Paris 1905 : Le début de la fin
L’état de grâce dure 10 ans, jusqu’en 1905. Chocolat a 35 ans. C’est le début de la fin.
Le Nouveau Cirque ne renouvelle pas leur contrat, puis ils sont de moins en moins demandés et disparaissent petit à petit de la scène parisienne jusqu’à la dissolution du duo en 1910. Deux raisons expliquent ce déclin.
L’une politique : l’affaire Dreyfus et le « J’accuse » de Zola, qui aboutit à la politisation de la question raciale, donnant naissance à un fort courant antiraciste et de fait, le stéréotype du noir souffre-douleur du blanc, dérange de plus en plus contribuant donc au rejet du duo. L’autre artistique, puisque, avec le temps, ils se sont démodés.
1910, Chocolat est professionnellement au plus bas. Il tente une reconversion au théâtre, mais maîtrisant mal le français, il lui est impossible de dire de longs textes.
Malgré cette période difficile, il reste encore pour Chocolat à réaliser la chose qui laissera une trace indélébile de son passage sur terre : être le premier clown à aller jouer dans les hôpitaux pour enfants. Pendant des années, il ira 2 fois par semaine faire rire les gamins. Les médecins constateront qu’après ses passages, les petits vont mieux et certains même guérissent. Chocolat avait créé, sans le savoir, le concept de thérapie par le rire.

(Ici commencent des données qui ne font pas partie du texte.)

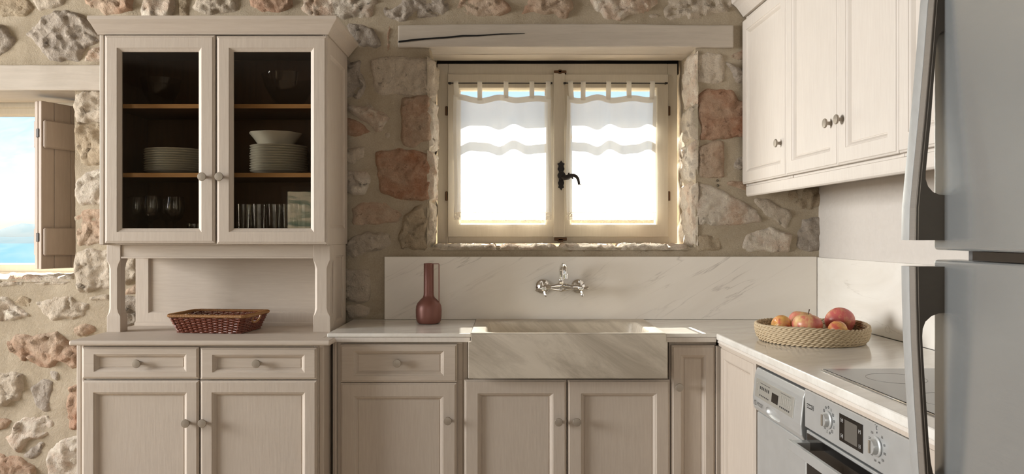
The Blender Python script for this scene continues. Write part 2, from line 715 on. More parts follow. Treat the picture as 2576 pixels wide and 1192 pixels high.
def stone(poly, plane, h, mat, seed, parent, step=.0095, facets=5, tilt=.16, name='stone', rough=1.0, px=True, chip=.18):
    """one rubble stone: an irregular outline with a chipped, rounded face standing proud of the mortar"""
    r = random.Random(seed)
    if px:
        poly = [(X(a, YW), Z(b, YW)) for a, b in poly]
    n = len(poly)
    if px:
        gx, gy = sum(p[0] for p in poly) / n, sum(p[1] for p in poly) / n
        big = max(abs(p[0] - gx) for p in poly)
        kx = 1 + .012 / max(.05, big)
        poly = [(gx + (p[0] - gx) * kx, gy + (p[1] - gy) * kx) for p in poly]
        if gx > X(975, YW):
            poly = [(p[0], max(p[1], Z(637, YW))) for p in poly]
    out = []
    for i in range(n):
        a, b = Vector(poly[i]), Vector(poly[(i + 1) % n])
        L = (b - a).length
        k = max(1, round(L / step))
        nr = Vector((-(b - a).y, (b - a).x)).normalized() if L > 0 else Vector((0, 0))
        for j in range(k):
            t = j / k
            p = a.lerp(b, t)
            am = .0095 * rough * min(1, L / .06)
            p = p + nr * am * (noise.noise((p.x * 24, p.y * 24, seed * .37)) + .5 * noise.noise((p.x * 70, p.y * 70, seed * .11)))
            out.append(p)
    # soften the corners
    for _ in range(2):
        out = [out[i] * .6 + (out[i - 1] + out[(i + 1) % len(out)]) * .2 for i in range(len(out))]
    xs_ = [p.x for p in out]
    ys_ = [p.y for p in out]
    m = len(out)
    segs = [(out[i], out[(i + 1) % m]) for i in range(m)]

    def inside(p):
        c = False
        for a, b in segs:
            if (a.y > p.y) != (b.y > p.y) and p.x < (b.x - a.x) * (p.y - a.y) / (b.y - a.y) + a.x:
                c = not c
        return c

    def dist(p):
        best = 9
        for a, b in segs:
            ab = b - a
            t = max(0, min(1, (p - a).dot(ab) / max(1e-12, ab.length_squared)))
            d = (a + ab * t - p).length_squared
            if d < best:
                best = d
        return math.sqrt(best)

    pts = list(out)
    dd = [0.0] * m
    y = min(ys_)
    row = 0
    while y < max(ys_):
        x = min(xs_) + (step / 2 if row % 2 else 0)
        while x < max(xs_):
            p = Vector((x + r.uniform(-.3, .3) * step, y + r.uniform(-.3, .3) * step))
            if inside(p):
                d = dist(p)
                if d > step * .45:
                    pts.append(p)
                    dd.append(d)
            x += step
        y += step * .87
        row += 1
    cx, cy = sum(xs_) / m, sum(ys_) / m
    pl = []
    for _ in range(facets):
        an = r.uniform(0, 2 * PI)
        tl = r.uniform(.3, 1) * tilt
        pl.append((math.cos(an) * tl, math.sin(an) * tl, r.uniform(-.2, 1) * h * .8, r.uniform(min(xs_), max(xs_)), r.uniform(min(ys_), max(ys_))))
    vs, _, fs, *_ = delaunay_2d_cdt(pts, [(i, (i + 1) % m) for i in range(m)], [], 1, 1e-6)
    if len(vs) != len(pts):
        dmap = [dist(Vector(v)) if i >= m else 0 for i, v in enumerate(vs)]
    else:
        dmap = dd
    mbs = MB()
    V = []
    for p, d in zip(vs, dmap):
        e = smooth(0, .012 + h * .5, d) ** .7
        fac = min([a * (p[0] - x0) + b * (p[1] - y0) + c0 for a, b, c0, x0, y0 in pl] + [h * .6])
        fac = max(fac, -h * 1.1)
        nz = .0060 * noise.noise((p[0] * 26, p[1] * 26, seed)) + .0034 * noise.noise((p[0] * 75, p[1] * 75, seed + 5)) + .004 * abs(noise.noise((p[0] * 15, p[1] * 15, seed + 9)))
        q = Vector((p[0] * 17 + .5 * noise.noise((p[0] * 12, p[1] * 12, seed)), p[1] * 17 + .5 * noise.noise((p[0] * 12, p[1] * 12, seed + 31)), seed * 1.37))
        cell = noise.voronoi(q)[1][0]
        ca = 6.283 * noise.cell(cell * 7.3 + Vector((.5, .5, .5)))
        flake = chip * ((q.x - cell.x) * math.cos(ca) + (q.y - cell.y) * math.sin(ca)) / 17
        hh = -.013 + e * (h + .013) + e * (fac * .75 + nz * min(rough, 1.1) * .7 + max(-.012, min(.012, flake)))
        hh = max(hh, -.013 + e * .012)
        V.append(plane(p[0], p[1], hh))
    mbs.add(V, fs, True)
    o = obj(name, mbs, M[mat], parent, recalc=False)
    ra = o.data.attributes.new('rim', 'FLOAT', 'POINT')
    ra.data.foreach_set('value', [min(1.0, d / .034) for d in dmap])
    return o


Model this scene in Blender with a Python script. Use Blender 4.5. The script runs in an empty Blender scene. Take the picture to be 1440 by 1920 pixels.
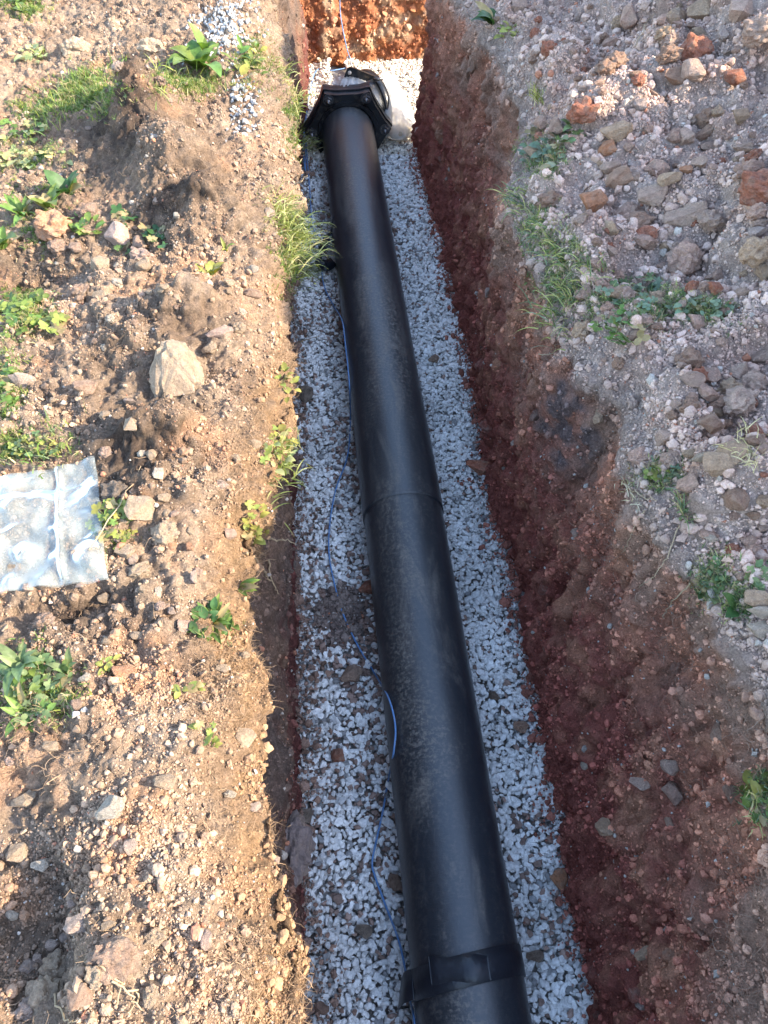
import bpy, bmesh, math, random
import numpy as np
from mathutils import Vector, Matrix, Euler, Quaternion
random.seed(7); RNG = np.random.default_rng(11)
S = bpy.context.scene; COL = S.collection

# ---------------------------------------------------------------- camera
F = 1450.0; TH = math.radians(54.9); PSI = math.radians(5.8); H = 2.55      # focal length in photo pixels, pitch, yaw, height
FWD = np.array([math.sin(PSI)*math.cos(TH), math.cos(PSI)*math.cos(TH), -math.sin(TH)])
RGT = np.array([math.cos(PSI), -math.sin(PSI), 0.0]); UPV = np.cross(RGT, FWD); EYE = np.array([0, 0, H])
cd = bpy.data.cameras.new('camera'); cam = bpy.data.objects.new('camera', cd); COL.objects.link(cam)
cd.sensor_fit = 'VERTICAL'; cd.sensor_height = 36; cd.lens = F/1920*36; cd.clip_end = 2000; cd.clip_start = 0.02
cam.matrix_world = Matrix(((RGT[0], UPV[0], -FWD[0], 0), (RGT[1], UPV[1], -FWD[1], 0), (RGT[2], UPV[2], -FWD[2], H), (0, 0, 0, 1)))
S.camera = cam
# ---------------------------------------------------------------- light
AZ = math.radians(18); EL = math.radians(31)
SUN = Vector((math.cos(EL)*math.cos(AZ), -math.cos(EL)*math.sin(AZ), math.sin(EL)))
W = bpy.data.worlds.new('World'); S.world = W; W.use_nodes = True
wn = W.node_tree.nodes; wl = W.node_tree.links
sky = wn.new('ShaderNodeTexSky'); sky.sky_type = 'NISHITA'; sky.sun_disc = False
sky.sun_elevation = EL; sky.sun_rotation = math.atan2(SUN.x, SUN.y)
wl.new(sky.outputs[0], wn['Background'].inputs[0]); wn['Background'].inputs[1].default_value = 0.15
ld = bpy.data.lights.new('sun', 'SUN'); ld.energy = 2.5; ld.angle = math.radians(0.55); ld.color = (1.0, 0.88, 0.70)
lo = bpy.data.objects.new('sun', ld); COL.objects.link(lo); lo.rotation_euler = SUN.to_track_quat('Z', 'Y').to_euler()
S.view_settings.view_transform = 'Standard'; S.view_settings.look = 'None'; S.view_settings.gamma = 1
S.view_settings.exposure = 2.62
S.cycles.max_bounces = 8; S.cycles.transparent_max_bounces = 16

# ---------------------------------------------------------------- maths helpers
def unp(px, py, z):
    d = RGT*(px-720)/F + UPV*(960-py)/F + FWD
    return EYE + d*((z-H)/d[2])
def project(P):
    d = np.asarray(P, float) - EYE; z = d@FWD
    zz = np.where(np.abs(z) < 1e-6, 1e-6, z)
    return 720+F*(d@RGT)/zz, 960-F*(d@UPV)/zz, z
def inframe(P, m=60):
    x, y, z = project(P)
    return (z > .1) & (x > -m) & (x < 1440+m) & (y > -m) & (y < 1920+m)
def sm(a, b, x):
    t = np.clip((x-a)/(b-a), 0, 1); return t*t*(3-2*t)
def h3(i, j, k, s):
    n = (i.astype(np.int64)*374761393 + j.astype(np.int64)*668265263 + k.astype(np.int64)*2147483647 + s*1274126177) & 0xffffffff
    n = ((n ^ (n >> 13))*1274126177) & 0xffffffff
    n = ((n ^ (n >> 15))*2246822519) & 0xffffffff
    return (n ^ (n >> 16)) & 0xffffffff
def noise(P, f, s=0):
    p = np.asarray(P, np.float64)*f; i = np.floor(p).astype(np.int64); t = p-i; u = t*t*t*(t*(t*6-15)+10)
    out = 0
    for a in (0, 1):
        for b in (0, 1):
            for c in (0, 1):
                hh = h3(i[..., 0]+a, i[..., 1]+b, i[..., 2]+c, s)
                g = ((hh & 1023)/511.5-1)*(t[..., 0]-a) + (((hh >> 10) & 1023)/511.5-1)*(t[..., 1]-b) + (((hh >> 20) & 1023)/511.5-1)*(t[..., 2]-c)
                w = (u[..., 0] if a else 1-u[..., 0])*(u[..., 1] if b else 1-u[..., 1])*(u[..., 2] if c else 1-u[..., 2])
                out = out+g*w
    return out*1.1
def fbm(P, f, o=4, s=0, g=.5):
    r = 0; a = 1
    for k in range(o):
        r = r+a*noise(P, f*2**k, s+k*17); a *= g
    return r
def clods(P, f, s=0, flat=True):
    # rounded cellular lumps: 1 in a cell's middle, 0 at its border; every cell with its own size
    p = np.asarray(P, np.float64)*f; i = np.floor(p).astype(np.int64)
    best = np.full(p.shape[:-1], -9.); ks = (0,) if flat else (-1, 0, 1)
    for a in (-1, 0, 1):
        for b in (-1, 0, 1):
            for c in ks:
                q = i+np.array([a, b, c])
                hh = h3(q[..., 0], q[..., 1], q[..., 2]*0 if flat else q[..., 2], s)
                cx = q[..., 0]+(hh & 1023)/1023; cy = q[..., 1]+((hh >> 10) & 1023)/1023
                d2 = (p[..., 0]-cx)**2+(p[..., 1]-cy)**2
                if not flat: d2 = d2+(p[..., 2]-q[..., 2]-((hh >> 20) & 1023)/1023)**2
                r = .35+.5*((hh >> 5) & 255)/255
                best = np.maximum(best, (1-d2/(r*r))*r)
    return np.clip(best, 0, 1)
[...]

Mais en parallèle, sa descente aux enfers continue malgré l’aide morale de sa femme ; il boit de plus en plus et trouve peu d’engagements. Son fils adoptif, Eugène tente bien de lui remettre le pied à l’étrier en lui proposant de faire un duo avec lui : Tablette et Chocolat. Mais la guerre éclate et Eugène doit rejoindre le front en 14.
Bordeaux 1917 : Baissé de rideaux
Chocolat a 49 ans. Physiquement diminué il est malgré tout engagé pour une tournée par la troupe du Raincy.
Au soir du 3 novembre, sous le chapiteau planté place des Quinconces à Bordeaux, il joue pour la dernière fois. Dans la nuit du 4 novembre, c’est dans un petit hôtel du quartier Mériadeck, au 43 rue Saint-Sernin (face à l’UGC actuel), que Chocolat s’endort et ne se réveillera plus jamais.
Le 5 novembre, il est jeté dans la fosse commune réservée aux indigents au cimetière protestant de Bordeaux.